“A única portuguesa”

“A única portuguesa”

 

“Brasileira?”.. “Brasil?” Ao fim de quase 4 meses de viagem, aquilo que inicialmente podia ser engraçado deixa de o ser, o sorriso espontâneo dá lugar ao sorriso amarelo e a voz exasperada já só entoa apenas um “não, portuguesa.. de Portugal”.

Não encontro portugueses a viajar. Repito, não encontro portugueses a viajar. Sou “a única portuguesa”, como tanta gente faz questão de confirmar quando se cruza comigo e, após dois dedos de conversa, trocamos nacionalidades. É uma frase curta mas com um peso enorme. E, novamente aquilo que inicialmente poderia ser curioso dá lugar à perplexidade, à diminuição, a uma pequena autocomiseração.

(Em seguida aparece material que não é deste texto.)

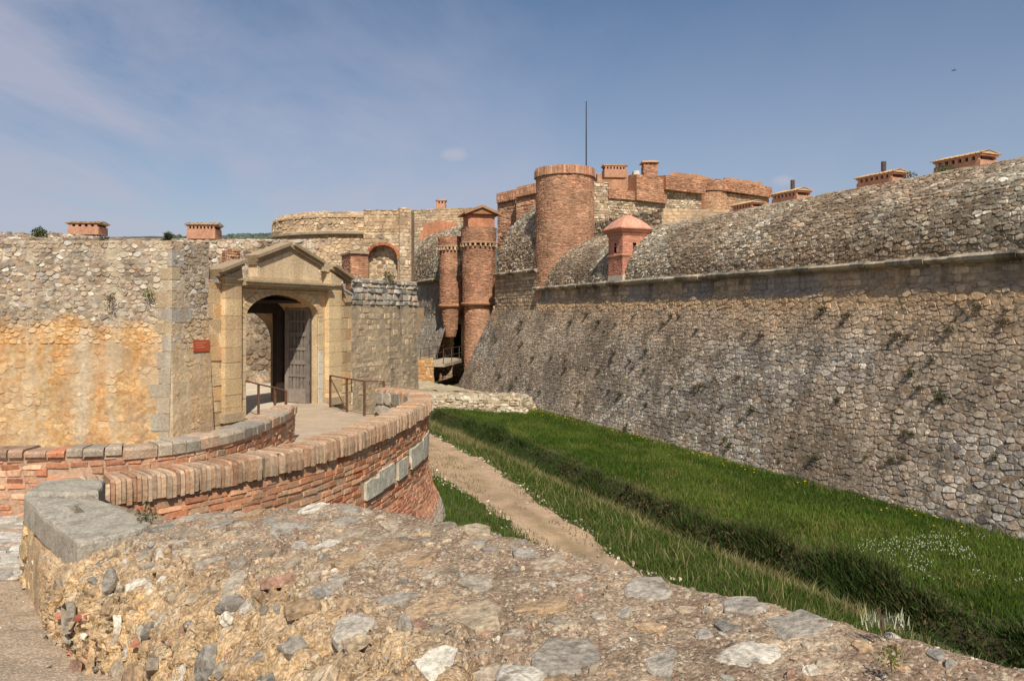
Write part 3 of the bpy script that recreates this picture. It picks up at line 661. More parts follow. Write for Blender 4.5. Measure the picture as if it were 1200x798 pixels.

Atravesso o Atacama em direcção a Uyuni e na imensidão do seu salar deparo-me com uma ilha de bandeiras. Saio do jipe animadíssima, quero pegar na minha com orgulho e mostrá-la a todos. Mas não há bandeira portuguesa na ilha das bandeiras.

Hoje escrevo este texto da Bolívia. Nestes 110 dias de viagem já passei pelos Estados Unidos (será que podemos mesmo considerar o Hawaii como um estado americano?..), pelo Uruguai, Argentina, Chile e Bolívia. Tenho-me cruzado sobretudo com australianos e israelitas, seguindo-se europeus no geral e sobretudo provenientes de França, Alemanha ou Reino Unido. Em menor número espanhóis, em “quase número nenhum” norte americanos.

Não há portugueses a viajar. O que nos aconteceu, povo descobridor do mundo, capitães da liberdade, poetas dos mares do séc. XV e XVI? Tento, a custo, encontrar uma explicação… não porque seja um “custo” sabê-la, mas porque custa admiti-la. Chego à conclusão de que, contrariamente aos outros países, não temos condições financeiras ou uma cultura que o permita fazer. E, para mim, estas são as razões mais plausíveis. Não é fácil largar tudo e ir viajar, embora não seja impossível. As condições socio-económicas do nosso país não ajudam, os parcos ordenados não o possibilitam. O nosso rendimento médio está ao nível do mínimo em muitos dos países que citei acima. O custo de vida na América do Sul chega a ser absurdamente igual ou superior ao nosso. Simultaneamente, ainda não há em Portugal uma política empresarial que motive ou fomente experiências no exterior, seja através de estágios, intercâmbios ou licenças sabáticas. No meu caso tive a feliz possibilidade de, dentro da minha formação, ter acesso às duas primeiras opções e, resultado da minha decisão em partir, de ver as portas abertas a uma licença.

Quero ver portugueses a viajar. Quero saber que conhecemos bem o nosso país, mas também que temos coragem de voltar a ir além fronteiras, de cruzar oceanos, de desbravar o desconhecido. Sozinhos ou acompanhados, com ou sem agências. Mas vamos. Façamo-nos à estrada. Porque podemos sempre encontrar um trabalho alternativo, conseguir algum dinheiro… mas a idade e a saúde, essas nunca nos serão devolvidas com o passar dos anos. E a única coisa que fica são as memórias e as experiências que as criaram. Abracem o mundo. E deixem que ele vos abrace.